Politics specific work booklets and local parliamentary candidates/speakers are incorporated into the scheme of work along with the promotion of becoming actively involved in the local climate through membership of local lobbyist groups and attending constituency surgeries and local party campaign trails. This enables student knowledge to grow faster and encourages self-critical reflection on learning and understanding. These ‘independent learner’ skills are imperative to succeeding in a one-year course but also a key facet of success in university education.

Teacher-student interaction also steps up to a new level with work, articles, exam questions and even formative or summative assessment fed back through interactive forms of media including twitter and a ‘Google sites’ webpage. Politics specific trips incorporate key aspects of the course including Parliament and the Supreme Court along with meeting key members of the Executive including James Brokenshire who also doubles as a member of CCSS alumni.

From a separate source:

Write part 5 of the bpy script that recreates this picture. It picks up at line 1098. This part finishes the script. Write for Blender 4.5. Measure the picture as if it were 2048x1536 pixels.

The One-Year course is a fast-paced, exciting opportunity to cover the best of both UK and US politics. It not only guides students to develop their own learning needs and styles but also places them in a unique, interactive classroom environment where the love of politics sits alongside the prospect of achieving academic excellence.

Background needed

A good standard of English is important, but the main qualification is curiosity about how society works, and an interest in current affairs. To get the most out of the subject you will need to keep up to date with current events through newspapers, TV, radio and the internet.

Suitable combinations

Politics combines particularly well with Economics, Business Studies, English, History, Law and Sociology, but equally complements most subjects because of its immediate relevance and focus on current affairs.

After A Level

Well regarded by all universities, Politics A Level can lead directly to single subject degrees in Politics or International Relations, and to a wide variety of combined courses. There is a considerable range of options open to graduates, including TV and newspaper journalism, the law, the home and diplomatic civil service, local government, business management and political research.

One main strength though, is that it will give you the knowledge and transferable skills to evaluate and understand some of the most important forces shaping the future of us all.